SET TASK
Set down the full listing exactly as given. Any pictures are to be left out.

++++

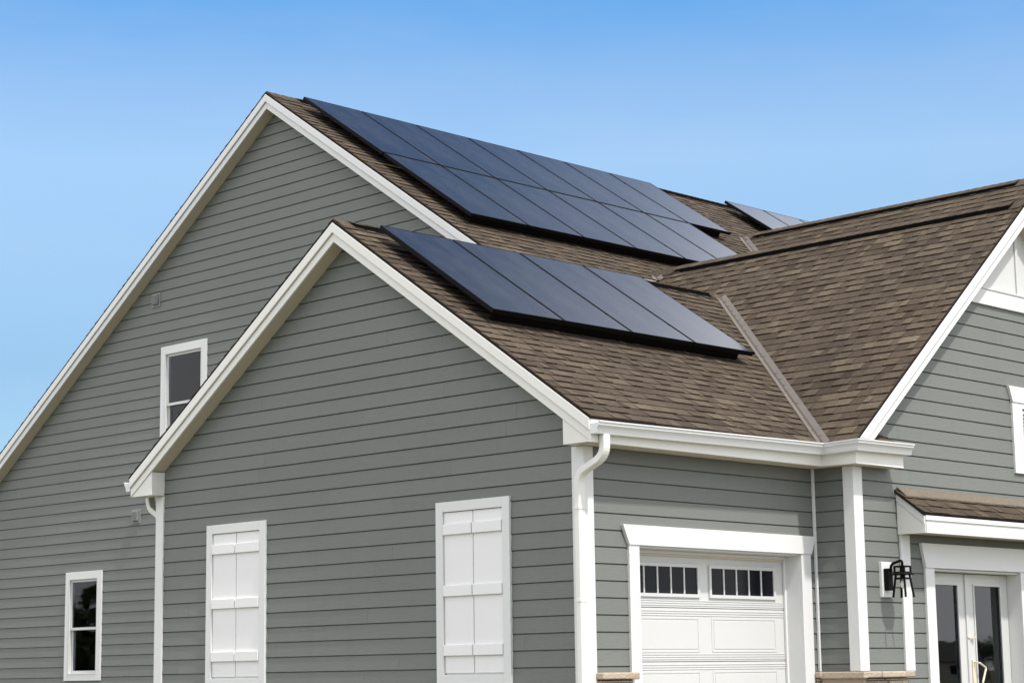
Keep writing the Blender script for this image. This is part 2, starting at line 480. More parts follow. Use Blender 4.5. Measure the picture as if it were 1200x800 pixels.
ridge_cap('X', 4.02, 19.4, MR, MZ, MS, main_front, True, 8)
ridge_cap('Y', UF, 2.28, UX, UZ, WS, second_roof, False, 9)
ridge_cap('Y', 2.32, 7.06, UX, UZ, WS, second_roof, True, 10)
ridge_cap('Y', 7.08, 7.5, UX, UZ, WS, second_roof, False, 11)

# ---- metal valley flashings: a folded W strip lying in the valley
def valley(p0, p1, nA, nB, w, parent):
    p0, p1 = Vector(p0), Vector(p1); t = (p1 - p0).normalized(); mb = MB()
    nA, nB = Vector(nA).normalized(), Vector(nB).normalized()
    up = (nA + nB).normalized() * .016
    sides = []
    for nn, other in ((nA, nB), (nB, nA)):
        d = t.cross(nn).normalized()
        if d.dot(other) < 0: d = -d      # away from the valley line, up this slope
        d = -d if (d.z < 0) else d
        sides.append((d, nn))
    for d, nn in sides:
        a = [p0 + up * 2.4, p1 + up * 2.4, p1 + d * .020 + nn * .014, p0 + d * .020 + nn * .014]
        b = [p0 + d * .020 + nn * .014, p1 + d * .020 + nn * .014, p1 + d * w + nn * .019, p0 + d * w + nn * .019]
        mb.face(a, 'valley'); mb.face(b, 'valley')
        mb.face([p0 + d * w + nn * .019, p1 + d * w + nn * .019, p1 + d * w - nn * .01, p0 + d * w - nn * .01], 'valley')
    return mb.build('valley_flashing', parent)
nG, nW, nM = (0, -GS, 1), (-WS, 0, 1), (0, -MS, 1)
va = (WR - (WZ - zg(GE - .06)) / WS, GE - .06, zg(GE - .06)); vb = (WR - (WZ - zg(GR - .10)) / WS, GR - .10, zg(GR - .10))
valley(va, vb, nG, nW, .085, wing_roof)
va = (WR - (WZ - zm(4.72)) / WS, 4.72, zm(4.72)); vb = (WR - (WZ - zm(4.84)) / WS, 4.84, zm(4.84))
valley(va, vb, nM, nW, .085, wing_roof)
ytop = MR - (MZ - UZ) / MS
va = (UX - (UZ - zm(5.2)) / WS, 5.2, zm(5.2)); vb = (UX - (UZ - zm(ytop - .10)) / WS, ytop - .10, zm(ytop - .10))
valley(va, vb, nM, nW, .085, second_roof)

# ---- rake boards (two stepped boards following each gable) and their soffits
def rake(fn, c, z, s, e0, e1, mat='trim', d0=.030, d1=.135, d2=.235, thick=.028, boards_parent=house, zmin=-9):
    def chev(a, b): return [(e0, z - s * (c - e0) - a), (c, z - a), (e1, z - s * (e1 - c) - a), (e1, z - s * (e1 - c) - b), (c, z - b), (e0, z - s * (c - e0) - b)]
    def half(a, b, side):
        q = chev(a, b)
        return [q[0], q[1], q[4], q[5]] if side == 0 else [q[1], q[2], q[3], q[4]]
    for side in (0, 1):
        cz = lambda q: clip(q, 0, -1, -zmin)
        mb = MB(); mb.prism(cz(half(d1 + .008, d2, side)), fn, 0, thick, mat); mb.prism(cz(half(d0, d1, side)), fn, -.022, thick, mat); mb.prism(cz(half(d1 + .0005, d1 + .0075, side)), fn, .016, thick - .001, mat)
        mb.build('rake_board', boards_parent, bevel=.003)
def rake_soffit(fn, c, z, s, e0, e1, depth, d=.222):
    mb = MB()
    for a, b in ((e0, c), (c, e1)):
        za, zb = z - s * abs(c - a) - d, z - s * abs(c - b) - d
        mb.hexa([fn(a, za, .02), fn(b, zb, .02), fn(b, zb, depth), fn(a, za, depth), fn(a, za + .012, .02), fn(b, zb + .012, .02), fn(b, zb + .012, depth), fn(a, za + .012, depth)], 'soffit')
    mb.build('soffit', house)
fnG = lambda y, z, o: (-OH + o, y, z)
rake(fnG, GR, GZ, GS, GE, GW + .28, 'almond'); rake_soffit(fnG, GR, GZ, GS, GE, GW + .28, OH - .004)
fnM = lambda y, z, o: (MX - OH + o, y, z)
rake(fnM, MR, MZ, MS, MEAVE, MLE, 'trim'); rake_soffit(fnM, MR, MZ, MS, MEAVE, MLE, OH - .004)
fnW = lambda x, z, o: (x, WF + o, z)
rake(fnW, WR, WZ, WS, WE + .02, 2 * WR - WE - .02, 'trim', .030, .150, .262, zmin=3.345); rake_soffit(fnW, WR, WZ, WS, WE + .34, 2 * WR - WE - .34, .2 - .004, .25)
fnU = lambda x, z, o: (x, UF + o, z)
rake(fnU, UX, UZ, WS, UX - 4.3, UX + 4.3, 'trim', .030, .150, .262)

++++

REPLY TO THE EXERCISE
Keep writing the Blender script for this image. This is part 2, starting at line 480. More parts follow. Use Blender 4.5. Measure the picture as if it were 1200x800 pixels.
ridge_cap('X', 4.02, 19.4, MR, MZ, MS, main_front, True, 8)
ridge_cap('Y', UF, 2.28, UX, UZ, WS, second_roof, False, 9)
ridge_cap('Y', 2.32, 7.06, UX, UZ, WS, second_roof, True, 10)
ridge_cap('Y', 7.08, 7.5, UX, UZ, WS, second_roof, False, 11)

# ---- metal valley flashings: a folded W strip lying in the valley
def valley(p0, p1, nA, nB, w, parent):
    p0, p1 = Vector(p0), Vector(p1); t = (p1 - p0).normalized(); mb = MB()
    nA, nB = Vector(nA).normalized(), Vector(nB).normalized()
    up = (nA + nB).normalized() * .016
    sides = []
    for nn, other in ((nA, nB), (nB, nA)):
        d = t.cross(nn).normalized()
        if d.dot(other) < 0: d = -d      # away from the valley line, up this slope
        d = -d if (d.z < 0) else d
        sides.append((d, nn))
    for d, nn in sides:
        a = [p0 + up * 2.4, p1 + up * 2.4, p1 + d * .020 + nn * .014, p0 + d * .020 + nn * .014]
        b = [p0 + d * .020 + nn * .014, p1 + d * .020 + nn * .014, p1 + d * w + nn * .019, p0 + d * w + nn * .019]
        mb.face(a, 'valley'); mb.face(b, 'valley')
        mb.face([p0 + d * w + nn * .019, p1 + d * w + nn * .019, p1 + d * w - nn * .01, p0 + d * w - nn * .01], 'valley')
    return mb.build('valley_flashing', parent)
nG, nW, nM = (0, -GS, 1), (-WS, 0, 1), (0, -MS, 1)
va = (WR - (WZ - zg(GE - .06)) / WS, GE - .06, zg(GE - .06)); vb = (WR - (WZ - zg(GR - .10)) / WS, GR - .10, zg(GR - .10))
valley(va, vb, nG, nW, .085, wing_roof)
va = (WR - (WZ - zm(4.72)) / WS, 4.72, zm(4.72)); vb = (WR - (WZ - zm(4.84)) / WS, 4.84, zm(4.84))
valley(va, vb, nM, nW, .085, wing_roof)
ytop = MR - (MZ - UZ) / MS
va = (UX - (UZ - zm(5.2)) / WS, 5.2, zm(5.2)); vb = (UX - (UZ - zm(ytop - .10)) / WS, ytop - .10, zm(ytop - .10))
valley(va, vb, nM, nW, .085, second_roof)

# ---- rake boards (two stepped boards following each gable) and their soffits
def rake(fn, c, z, s, e0, e1, mat='trim', d0=.030, d1=.135, d2=.235, thick=.028, boards_parent=house, zmin=-9):
    def chev(a, b): return [(e0, z - s * (c - e0) - a), (c, z - a), (e1, z - s * (e1 - c) - a), (e1, z - s * (e1 - c) - b), (c, z - b), (e0, z - s * (c - e0) - b)]
    def half(a, b, side):
        q = chev(a, b)
        return [q[0], q[1], q[4], q[5]] if side == 0 else [q[1], q[2], q[3], q[4]]
    for side in (0, 1):
        cz = lambda q: clip(q, 0, -1, -zmin)
        mb = MB(); mb.prism(cz(half(d1 + .008, d2, side)), fn, 0, thick, mat); mb.prism(cz(half(d0, d1, side)), fn, -.022, thick, mat); mb.prism(cz(half(d1 + .0005, d1 + .0075, side)), fn, .016, thick - .001, mat)
        mb.build('rake_board', boards_parent, bevel=.003)
def rake_soffit(fn, c, z, s, e0, e1, depth, d=.222):
    mb = MB()
    for a, b in ((e0, c), (c, e1)):
        za, zb = z - s * abs(c - a) - d, z - s * abs(c - b) - d
        mb.hexa([fn(a, za, .02), fn(b, zb, .02), fn(b, zb, depth), fn(a, za, depth), fn(a, za + .012, .02), fn(b, zb + .012, .02), fn(b, zb + .012, depth), fn(a, za + .012, depth)], 'soffit')
    mb.build('soffit', house)
fnG = lambda y, z, o: (-OH + o, y, z)
rake(fnG, GR, GZ, GS, GE, GW + .28, 'almond'); rake_soffit(fnG, GR, GZ, GS, GE, GW + .28, OH - .004)
fnM = lambda y, z, o: (MX - OH + o, y, z)
rake(fnM, MR, MZ, MS, MEAVE, MLE, 'trim'); rake_soffit(fnM, MR, MZ, MS, MEAVE, MLE, OH - .004)
fnW = lambda x, z, o: (x, WF + o, z)
rake(fnW, WR, WZ, WS, WE + .02, 2 * WR - WE - .02, 'trim', .030, .150, .262, zmin=3.345); rake_soffit(fnW, WR, WZ, WS, WE + .34, 2 * WR - WE - .34, .2 - .004, .25)
fnU = lambda x, z, o: (x, UF + o, z)
rake(fnU, UX, UZ, WS, UX - 4.3, UX + 4.3, 'trim', .030, .150, .262)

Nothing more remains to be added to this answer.